** START Data section **

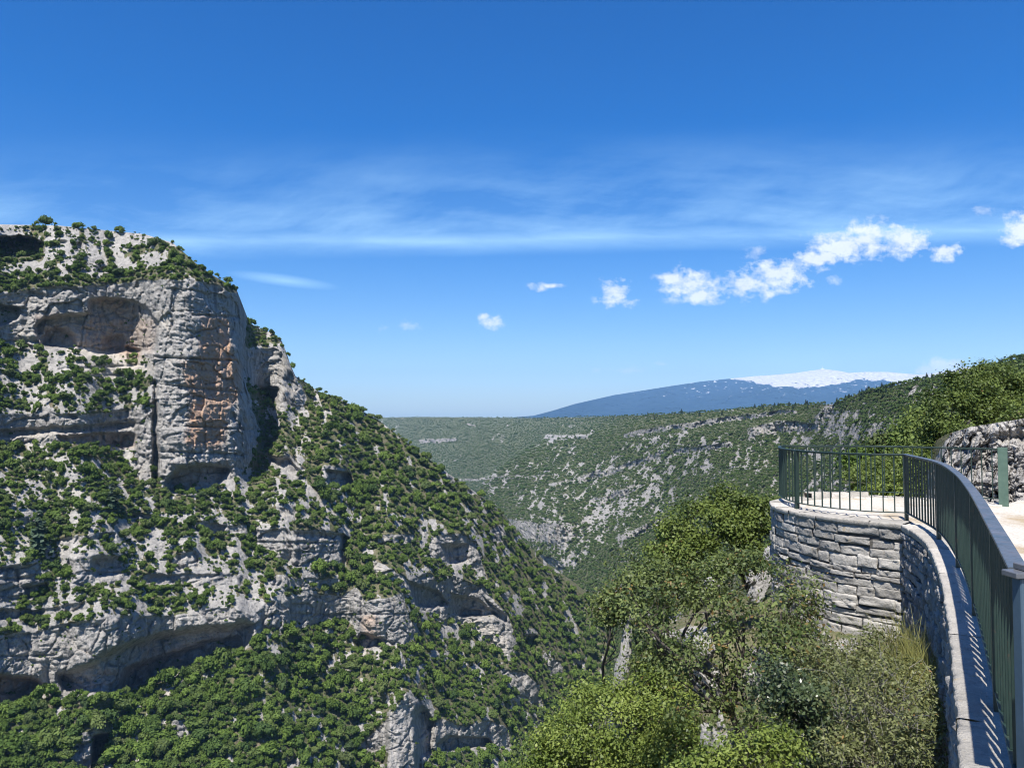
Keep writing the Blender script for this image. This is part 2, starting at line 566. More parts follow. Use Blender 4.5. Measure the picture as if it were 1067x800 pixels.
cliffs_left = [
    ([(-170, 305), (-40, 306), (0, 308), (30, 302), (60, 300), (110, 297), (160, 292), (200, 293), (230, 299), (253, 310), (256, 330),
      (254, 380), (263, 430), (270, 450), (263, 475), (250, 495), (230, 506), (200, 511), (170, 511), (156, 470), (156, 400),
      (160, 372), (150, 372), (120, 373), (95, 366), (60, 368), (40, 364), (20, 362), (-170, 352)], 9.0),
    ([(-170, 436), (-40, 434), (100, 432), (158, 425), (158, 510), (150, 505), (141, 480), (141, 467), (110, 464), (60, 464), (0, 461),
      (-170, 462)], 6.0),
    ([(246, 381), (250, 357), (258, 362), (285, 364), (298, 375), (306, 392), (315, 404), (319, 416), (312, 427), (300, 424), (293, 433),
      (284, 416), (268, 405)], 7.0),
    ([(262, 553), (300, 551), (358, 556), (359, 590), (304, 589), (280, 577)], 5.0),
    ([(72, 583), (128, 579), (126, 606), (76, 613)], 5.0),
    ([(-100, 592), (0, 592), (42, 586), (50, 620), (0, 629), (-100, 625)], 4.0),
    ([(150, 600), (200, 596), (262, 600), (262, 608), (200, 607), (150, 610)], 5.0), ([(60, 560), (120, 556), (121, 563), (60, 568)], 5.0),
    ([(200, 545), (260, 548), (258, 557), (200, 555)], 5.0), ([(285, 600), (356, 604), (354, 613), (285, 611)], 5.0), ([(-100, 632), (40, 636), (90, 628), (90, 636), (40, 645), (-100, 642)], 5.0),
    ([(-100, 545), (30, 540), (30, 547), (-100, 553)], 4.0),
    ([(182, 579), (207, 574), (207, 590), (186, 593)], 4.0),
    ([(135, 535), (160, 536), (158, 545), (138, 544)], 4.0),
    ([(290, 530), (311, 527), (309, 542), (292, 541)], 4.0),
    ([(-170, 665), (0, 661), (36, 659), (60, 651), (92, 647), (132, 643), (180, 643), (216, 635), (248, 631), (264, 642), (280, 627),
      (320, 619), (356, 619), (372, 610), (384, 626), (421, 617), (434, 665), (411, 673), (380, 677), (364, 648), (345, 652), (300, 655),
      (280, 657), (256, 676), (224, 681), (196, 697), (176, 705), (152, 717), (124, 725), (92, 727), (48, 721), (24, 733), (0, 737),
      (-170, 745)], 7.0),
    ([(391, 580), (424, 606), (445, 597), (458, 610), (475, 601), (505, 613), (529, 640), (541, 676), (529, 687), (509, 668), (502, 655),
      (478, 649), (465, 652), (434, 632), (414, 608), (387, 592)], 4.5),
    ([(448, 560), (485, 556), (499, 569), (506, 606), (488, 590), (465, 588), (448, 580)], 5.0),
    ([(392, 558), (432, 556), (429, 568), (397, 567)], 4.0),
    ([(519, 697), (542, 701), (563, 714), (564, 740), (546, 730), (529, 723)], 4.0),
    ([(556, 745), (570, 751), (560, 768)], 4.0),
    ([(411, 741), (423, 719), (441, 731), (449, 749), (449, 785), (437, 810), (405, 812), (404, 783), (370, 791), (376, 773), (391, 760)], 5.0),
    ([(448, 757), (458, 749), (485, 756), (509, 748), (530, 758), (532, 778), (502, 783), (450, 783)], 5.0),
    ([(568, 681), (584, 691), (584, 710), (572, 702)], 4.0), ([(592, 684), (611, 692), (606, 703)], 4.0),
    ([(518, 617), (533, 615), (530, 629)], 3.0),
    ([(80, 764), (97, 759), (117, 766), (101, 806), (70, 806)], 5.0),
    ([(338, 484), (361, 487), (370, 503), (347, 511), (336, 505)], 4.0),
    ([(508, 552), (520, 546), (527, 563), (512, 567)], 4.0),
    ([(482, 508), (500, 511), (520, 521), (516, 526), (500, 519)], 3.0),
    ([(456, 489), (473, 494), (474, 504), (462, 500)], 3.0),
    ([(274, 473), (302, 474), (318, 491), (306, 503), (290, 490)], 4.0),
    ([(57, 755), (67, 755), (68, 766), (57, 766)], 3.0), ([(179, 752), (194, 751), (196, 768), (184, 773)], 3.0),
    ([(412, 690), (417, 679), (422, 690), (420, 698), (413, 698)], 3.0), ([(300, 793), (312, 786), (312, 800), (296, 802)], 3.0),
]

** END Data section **

# [The task]
Leave out the pictures and copy the rest of the material above exactly.

# [Problem solution]
Keep writing the Blender script for this image. This is part 2, starting at line 566. More parts follow. Use Blender 4.5. Measure the picture as if it were 1067x800 pixels.
cliffs_left = [
    ([(-170, 305), (-40, 306), (0, 308), (30, 302), (60, 300), (110, 297), (160, 292), (200, 293), (230, 299), (253, 310), (256, 330),
      (254, 380), (263, 430), (270, 450), (263, 475), (250, 495), (230, 506), (200, 511), (170, 511), (156, 470), (156, 400),
      (160, 372), (150, 372), (120, 373), (95, 366), (60, 368), (40, 364), (20, 362), (-170, 352)], 9.0),
    ([(-170, 436), (-40, 434), (100, 432), (158, 425), (158, 510), (150, 505), (141, 480), (141, 467), (110, 464), (60, 464), (0, 461),
      (-170, 462)], 6.0),
    ([(246, 381), (250, 357), (258, 362), (285, 364), (298, 375), (306, 392), (315, 404), (319, 416), (312, 427), (300, 424), (293, 433),
      (284, 416), (268, 405)], 7.0),
    ([(262, 553), (300, 551), (358, 556), (359, 590), (304, 589), (280, 577)], 5.0),
    ([(72, 583), (128, 579), (126, 606), (76, 613)], 5.0),
    ([(-100, 592), (0, 592), (42, 586), (50, 620), (0, 629), (-100, 625)], 4.0),
    ([(150, 600), (200, 596), (262, 600), (262, 608), (200, 607), (150, 610)], 5.0), ([(60, 560), (120, 556), (121, 563), (60, 568)], 5.0),
    ([(200, 545), (260, 548), (258, 557), (200, 555)], 5.0), ([(285, 600), (356, 604), (354, 613), (285, 611)], 5.0), ([(-100, 632), (40, 636), (90, 628), (90, 636), (40, 645), (-100, 642)], 5.0),
    ([(-100, 545), (30, 540), (30, 547), (-100, 553)], 4.0),
    ([(182, 579), (207, 574), (207, 590), (186, 593)], 4.0),
    ([(135, 535), (160, 536), (158, 545), (138, 544)], 4.0),
    ([(290, 530), (311, 527), (309, 542), (292, 541)], 4.0),
    ([(-170, 665), (0, 661), (36, 659), (60, 651), (92, 647), (132, 643), (180, 643), (216, 635), (248, 631), (264, 642), (280, 627),
      (320, 619), (356, 619), (372, 610), (384, 626), (421, 617), (434, 665), (411, 673), (380, 677), (364, 648), (345, 652), (300, 655),
      (280, 657), (256, 676), (224, 681), (196, 697), (176, 705), (152, 717), (124, 725), (92, 727), (48, 721), (24, 733), (0, 737),
      (-170, 745)], 7.0),
    ([(391, 580), (424, 606), (445, 597), (458, 610), (475, 601), (505, 613), (529, 640), (541, 676), (529, 687), (509, 668), (502, 655),
      (478, 649), (465, 652), (434, 632), (414, 608), (387, 592)], 4.5),
    ([(448, 560), (485, 556), (499, 569), (506, 606), (488, 590), (465, 588), (448, 580)], 5.0),
    ([(392, 558), (432, 556), (429, 568), (397, 567)], 4.0),
    ([(519, 697), (542, 701), (563, 714), (564, 740), (546, 730), (529, 723)], 4.0),
    ([(556, 745), (570, 751), (560, 768)], 4.0),
    ([(411, 741), (423, 719), (441, 731), (449, 749), (449, 785), (437, 810), (405, 812), (404, 783), (370, 791), (376, 773), (391, 760)], 5.0),
    ([(448, 757), (458, 749), (485, 756), (509, 748), (530, 758), (532, 778), (502, 783), (450, 783)], 5.0),
    ([(568, 681), (584, 691), (584, 710), (572, 702)], 4.0), ([(592, 684), (611, 692), (606, 703)], 4.0),
    ([(518, 617), (533, 615), (530, 629)], 3.0),
    ([(80, 764), (97, 759), (117, 766), (101, 806), (70, 806)], 5.0),
    ([(338, 484), (361, 487), (370, 503), (347, 511), (336, 505)], 4.0),
    ([(508, 552), (520, 546), (527, 563), (512, 567)], 4.0),
    ([(482, 508), (500, 511), (520, 521), (516, 526), (500, 519)], 3.0),
    ([(456, 489), (473, 494), (474, 504), (462, 500)], 3.0),
    ([(274, 473), (302, 474), (318, 491), (306, 503), (290, 490)], 4.0),
    ([(57, 755), (67, 755), (68, 766), (57, 766)], 3.0), ([(179, 752), (194, 751), (196, 768), (184, 773)], 3.0),
    ([(412, 690), (417, 679), (422, 690), (420, 698), (413, 698)], 3.0), ([(300, 793), (312, 786), (312, 800), (296, 802)], 3.0),
]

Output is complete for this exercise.